I'm not advocating for it as an ideal system of government (or any form of government that I want to live under), but to discount it entirely is to not truly understand the dynamics at play. Or the circumstances of how such groups come to power.

A similar thing is happening right now in Brazil. Ex-policemen are forming militias that supposedly "protect" the population in cities like Rio. If you don't pay them, you may very well be the target of "bad people".
If you don't pay money to your government, you'll be punished. It's not really different.
Everything the government does has to go through the justice system. Thugs will kill you without warning. This is very different.
Some governments will kill you without warning, either. I think the point to be making isn't that mafias are fundamentally different from government, they're just worse in almost every conceivable way.
There's plenty of mafia-like organizations with their own equivalent of justice system, and plenty of warnings before they decide to go with the ultimate option.
It was exactly this ill-conceived mentality that "mafia and government are the same" that brought mafia-style militias to Rio. I can almost imagine criminals laughing of this kind of idea.
Yup. When the State wouldn't help communities who needed protection, the Mafia families stepped in to serve that purpose. Of course, that's not to lionize them, but it explains why and how they came to power.
This is pretty common in general. Taliban started in a very similar way - their first public act as an organized movement was trial and execution a local warlord who raped children from a nearby village.
More like warlords or tribal leaders acting in the vacuum of authority
I wasn't certain what you meant by swagger in this context.

Dictionary.com tells us: 1870–75; < Italian < Sicilian: orig., elegance, bravura, courage

So swagger would seem to be an appropriate translation.

https://www.dictionary.com/browse/mafia?s=t

Interesting, in the local language of the Italian region I was born (not Sicily), 'mafiosu' is used as a compliment for someone dressed elegantly. I always thought it was odd, but now it makes sense.
You see the same thing in The Sopranos - about the only people who directly use the word are AJ and Meadow.

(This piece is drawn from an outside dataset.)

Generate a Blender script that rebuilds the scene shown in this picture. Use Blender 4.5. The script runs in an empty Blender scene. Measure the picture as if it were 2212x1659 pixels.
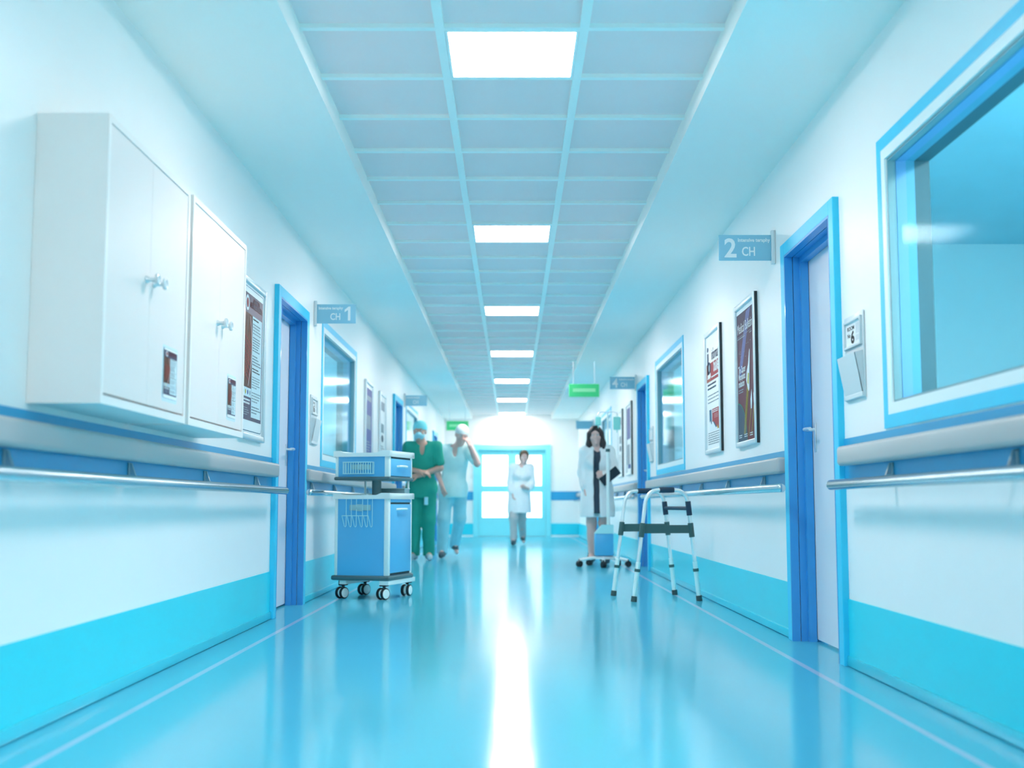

Everyone else, "this thing of ours".
Random fact: In Sicily they call the Mafia "Cosa Nostra" but here, in the US (and other places i believe), the detectives incorrectly added the article "la" in front of it (which is incorrect italian) calling it La Cosa Nostra, or LCN. So anytime you hear LCN, remember it is acronym for bad italian grammar.
I agree with the classmates, they in the movie don't tell themselves mafia because they aren't cops. They are called family, I had the doubt to respond but I visualized the movie before by https://www.cinecalidad.plus to make sure
Russel Buffalino from the Irishman (Joe Pescis character ) had final script approval for the godfather. Russell Buffalino also acted very much like Vito Corleone When he allowed Al Martino (played johhny Fontaine in the godfather) to return to America under his protection after he had fled the USA after an attempted shake down by murder inc chieftain and Gambino boss Albert Anastasia.
Who cares. The romanticizing of the professional thuggery that is the mafia is sick. They can call themselves whatever they want, we should just call them criminals.

There was nothing clever or cool about Vito or Michael, or their calling crime "business", any more than Mussolini was cool.

Not surprising to see this come from a dot au, though. Romanticism of types Ned Kelley starts in school at an early age in AU.

Challenge question: name a single impactful cultural contribution that this place has made to the world stage.

Shut up, straya, you have nothing to say.